**Recorded information:**
----------

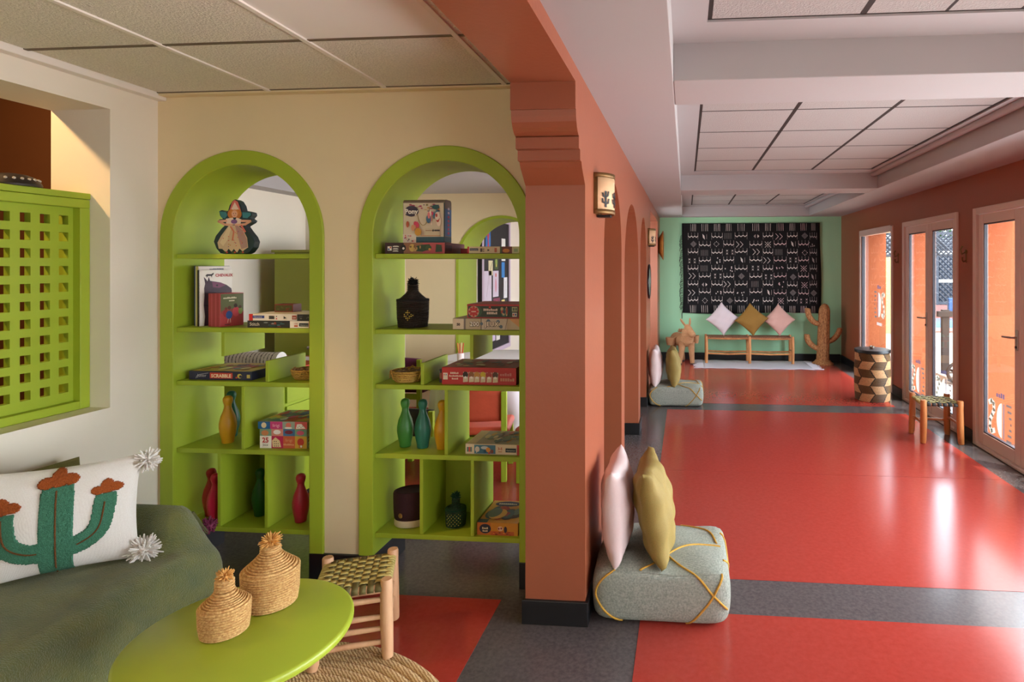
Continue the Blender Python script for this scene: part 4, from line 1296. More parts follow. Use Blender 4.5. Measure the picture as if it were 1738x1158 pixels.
# ---------------- right arch, fourth shelf ------------------------
zb = TOP[3] + .0005
game_box('jigsaw_box', 'cream jigsaw box with elephant picture on the fourth shelf', -1.11, -.828, 2.895, .24, zb, .052, (214, 198, 166),
         [('r', .008, .012, .034, .036, (90, 120, 110)), ('r', .017, .012, .025, .036, (200, 80, 60)), ('r', .046, .004, .156, .048, (70, 120, 140)), ('e', .062, .026, .012, .014, (206, 196, 180)), ('r', .056, .008, .06, .02, (206, 196, 180)), ('e', .1, .034, .02, .008, (190, 200, 200)), ('e', .118, .024, .012, .012, (214, 140, 50)), ('e', .102, .016, .008, .008, (40, 90, 120)), ('e', .138, .016, .008, .01, (120, 70, 60)), ('e', .124, .008, .006, .005, (190, 70, 50)), ('t', '3-5', .18, .025, .018, (186, 80, 50), 'CENTER', .0005), ('r', .17, .014, .19, .018, (186, 130, 90)), ('r', .208, .014, .262, .034, (24, 44, 56)), ('t', 'Clementoni', .212, .02, .0095, WHT), ('r', .266, 0, .282, .052, (170, 36, 40))],
         [('r', .004, .004, .278, .236, (170, 160, 140)), ('r', .004, .004, .05, .236, (206, 180, 140))] + patches(.05, .01, .27, .23, 30, [(120, 130, 110), (200, 120, 100), (214, 196, 150), (90, 110, 110), (206, 160, 90)], 51, .1, .2))

# ---------------- right arch, bottom shelf ------------------------
zb = TOP[4] + .0005
mat('cap_burgundy', (52, 12, 22), .85, var=.2, vscale=40, bump=.3, bscale=200)
mat('cap_cream', (214, 196, 164), .8, var=.1, vscale=20)
t = thing('felt_cap', 'burgundy felt cap with cream turn-up in the bottom compartment', 'cap', (-1.435, 2.99, zb), math.radians(18))
MB().lathe([(.078, .002), (.082, .008), (.082, .026), (.078, .038), (.074, .04)], 36, sx=1.08, sy=.82).build('turn_up', 'cap_cream', t, smooth=True, local=True)
MB().lathe([(.077, .034), (.082, .045), (.085, .09), (.086, .168), (.082, .178), (.075, .181), (.071, .174), (.045, .170), (.001, .169)], 36, sx=1.08, sy=.82).build('crown', 'cap_burgundy', t, smooth=True, local=True)
mat('gold_thread', (150, 110, 48), .5, var=.2, vscale=60)
m_ = Matrix.Translation((-.048, -.065, .07)) @ Matrix.Rotation(math.radians(-36), 4, 'Z') @ Matrix.Rotation(pi / 2, 4, 'X')
MB().lathe([(.001, .003), (.010, .003), (.0125, .0015), (.013, 0)], 20, m=m_).build('round_badge', 'gold_thread', t, smooth=True, local=True)
mat('jar_green', (40, 74, 40), .8, var=.7, vscale=90, dark=(20, 40, 26), bump=.6, bscale=160)
mat('green_yarn', (16, 66, 42), .9, var=.3, vscale=40)
t = straw_jar('small green jar with gold dots and dark green tuft', (-1.198, 2.99, zb), .050, .088, .02, .034, .0078, .018, 22, body='jar_green', tuft_m='green_yarn', band='green_yarn', tr=.026, group='lidded jars on the lime shelves', tn=70)
dots(t, .052, .045, [(i, j) for i in range(-4, 5) for j in range(-3, 4) if (i + j) % 2 == 0], 'gold_bead', .009, .0095, .0026)
game_box('orange_game', 'orange game box with crumpled corner on the bottom shelf', -1.048, -.838, 2.892, .275, zb, .062, (206, 140, 40),
         [('r', 0, 0, .21, .062, (206, 140, 44)), ('r', 0, 0, .07, .062, (196, 110, 44)), ('r', .07, 0, .19, .02, (190, 96, 50)), ('e', .042, .032, .03, .024, (40, 48, 66)), ('w', 4, .042, .030, .014, (226, 214, 180), 'CENTER', .0006), ('w', 4, .042, .017, .012, (226, 214, 180), 'CENTER', .0006), ('e', .12, .034, .014, .012, (226, 200, 170)), ('e', .146, .03, .008, .016, (60, 50, 60)), ('e', .112, .034, .005, .005, (140, 60, 60)), ('e', .125, .036, .005, .005, (140, 60, 60))] + patches(.075, .002, .18, .02, 9, [(170, 60, 40), (226, 160, 60), (120, 60, 40)], 61, .1, .2),
         [('r', .0, .0, .21, .275, (206, 150, 60)), ('r', .0, .0, .05, .04, (50, 80, 80)), ('e', .09, .232, .07, .034, (40, 48, 66)), ('w', 9, .09, .225, .02, (226, 214, 180), 'CENTER', .0006)] + patches(.01, .03, .2, .2, 20, [(190, 84, 50), (226, 170, 80), (60, 90, 100), (100, 120, 110), (180, 70, 60), (70, 60, 54)], 62, .2, .5),
         [('r', 0, 0, .275, .062, (150, 96, 30))])
# ================================================================ corridor
# ---- poufs with yellow yarn --------------------------------------
def pouf_mat():
    m = weave('pouf_cloth', (206, 210, 196), (146, 154, 140), 130, bump=.9, vscale=60)
    nt = m.node_tree
    n = [x for x in nt.nodes if x.type == 'TEX_NOISE'][0]
    n.inputs['Scale'].default_value = 130
    return m
pouf_mat()
mat('yarn_mustard', (206, 158, 62), .9, var=.2, vscale=60, bump=.5, bscale=200)
PK = 9.0
def pouf(label, loc, dx, dy, dz):
    t = thing('floor_pouf', label, 'pouf', loc, group='grey woven floor poufs')
    mb = MB()
    bmesh.ops.create_cube(mb.bm, size=2)
    bmesh.ops.subdivide_edges(mb.bm, edges=mb.bm.edges, cuts=15, use_grid_fill=True)
    def shape(p):
        p = Vector(p)
        n = (abs(p.x) ** PK + abs(p.y) ** PK + abs(p.z) ** PK) ** (1 / PK)
        q = p / n
        bulge = 1 + .05 * (1 - q.z * q.z)
        wob = .006 * math.sin(q.x * 5 + q.y * 3) + .005 * math.sin(q.y * 7 + q.z * 4)
        return Vector((q.x * dx / 2 * bulge, q.y * dy / 2 * bulge, q.z * dz / 2 + dz / 2 + wob * (q.z > 0)))
    for v in mb.bm.verts:
        v.co = shape(v.co)
    mb.build('cover', 'pouf_cloth', t, smooth=True, local=True, angle=80)
    def line(pts, nm, material, r):
        sp = smooth_line(pts, 6)
        c = Vector((0, 0, dz / 2))
        out = []
        for p in sp:
            s = shape(p)
            out.append(s + (s - c).normalized() * r * .35)
        MB().tube(out, r, 6).build(nm, material, t, smooth=True, local=True)
    for pts in ([(-.30, -1, .99), (-.30, -.98, 1), (.1, -.4, 1), (.5, .0, 1), (.98, .12, 1)],
                [(-.05, -.2, 1), (.2, -.6, 1), (.5, -.99, 1), (.72, -1, .25), (1, -.98, -.35)],
                [(.98, -1, .95), (.72, -1, .1), (.4, -1, -.98)],
                [(-.72, -1, .98), (-.98, -1, .2), (-.85, -1, -.4), (-.6, -1, -.98)],
                [(.3, .98, 1), (.75, .6, 1), (.9, .2, 1)],
                [(1, -.5, .98), (1, .1, 0), (1, .6, -.98)], [(1, .6, .98), (1, .1, 0), (1, -.5, -.98)]):
        line(pts, 'yarn_line', 'yarn_mustard', .0048)
    line([(-.93, -.99, .9), (0, -.99, .9), (.93, -.99, .9)], 'seam', 'pouf_cloth', .003)
    return t
pouf('grey woven pouf with mustard lines standing against the corbelled pillar', (-.112, 2.87, .0013), .60, .52, .242)
pouf('grey woven pouf with mustard cross farther down the arcade near the donkey', (-.115, 6.90, .0013), .60, .50, .225)

# ---- cushions -----------------------------------------------------
weave('pink_satin', (222, 202, 200), (214, 192, 190), 200, rough=.5, bump=.15)
weave('olive_velvet', (146, 124, 58), (124, 104, 44), 220, rough=.7, bump=.2)
weave('mustard_cloth', (150, 112, 44), (136, 98, 36), 220, rough=.8, bump=.2)
def cushion(name, label, m, w, h, tk, loc, rz, rx=0, ry=0, group='plain cushions in the corridor', seed=0, wr=.003):
    t = thing(name, label, 'cushion', loc, rz, group, rx, ry)
    pillow(w, h, tk, 30, seed=seed, wr=wr, pw=.37, pinch=.07).build('cover', m, t, smooth=True, local=True, angle=70)
    MB().tube([(w / 2 * .93, 0, h * .2), (w / 2 * .905, 0, h * .5), (w / 2 * .93, 0, h * .8)], .0012, 6).build('zip_seam', m, t, smooth=True, local=True)
    return t
cushion('pink_cushion', 'pale pink cushion on the pouf leaning on the corbelled pillar', 'pink_satin', .43, .435, .155, (-.318, 2.835, .232), pi / 2, rx=-.04, seed=1)
cushion('olive_cushion', 'olive velvet cushion on the pouf beside the corbelled pillar', 'olive_velvet', .43, .44, .17, (-.105, 2.835, .232), pi / 2, rx=-.2, seed=2, wr=.006)
cushion('pink_cushion', 'pale pink cushion on the farther pouf by the arcade', 'pink_satin', .43, .435, .165, (-.345, 6.87, .214), pi / 2, rx=-.03, seed=3)
cushion('olive_cushion', 'olive velvet cushion on the farther pouf by the arcade', 'olive_velvet', .43, .43, .17, (-.125, 6.87, .214), pi / 2, rx=-.09, seed=4, wr=.005)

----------

Leave out the pictures and restate, word for word, the lines from the top of the data through the line containing "90)], 51, .1, .2))", both included.

**Reply:**
Continue the Blender Python script for this scene: part 4, from line 1296. More parts follow. Use Blender 4.5. Measure the picture as if it were 1738x1158 pixels.
# ---------------- right arch, fourth shelf ------------------------
zb = TOP[3] + .0005
game_box('jigsaw_box', 'cream jigsaw box with elephant picture on the fourth shelf', -1.11, -.828, 2.895, .24, zb, .052, (214, 198, 166),
         [('r', .008, .012, .034, .036, (90, 120, 110)), ('r', .017, .012, .025, .036, (200, 80, 60)), ('r', .046, .004, .156, .048, (70, 120, 140)), ('e', .062, .026, .012, .014, (206, 196, 180)), ('r', .056, .008, .06, .02, (206, 196, 180)), ('e', .1, .034, .02, .008, (190, 200, 200)), ('e', .118, .024, .012, .012, (214, 140, 50)), ('e', .102, .016, .008, .008, (40, 90, 120)), ('e', .138, .016, .008, .01, (120, 70, 60)), ('e', .124, .008, .006, .005, (190, 70, 50)), ('t', '3-5', .18, .025, .018, (186, 80, 50), 'CENTER', .0005), ('r', .17, .014, .19, .018, (186, 130, 90)), ('r', .208, .014, .262, .034, (24, 44, 56)), ('t', 'Clementoni', .212, .02, .0095, WHT), ('r', .266, 0, .282, .052, (170, 36, 40))],
         [('r', .004, .004, .278, .236, (170, 160, 140)), ('r', .004, .004, .05, .236, (206, 180, 140))] + patches(.05, .01, .27, .23, 30, [(120, 130, 110), (200, 120, 100), (214, 196, 150), (90, 110, 110), (206, 160, 90)], 51, .1, .2))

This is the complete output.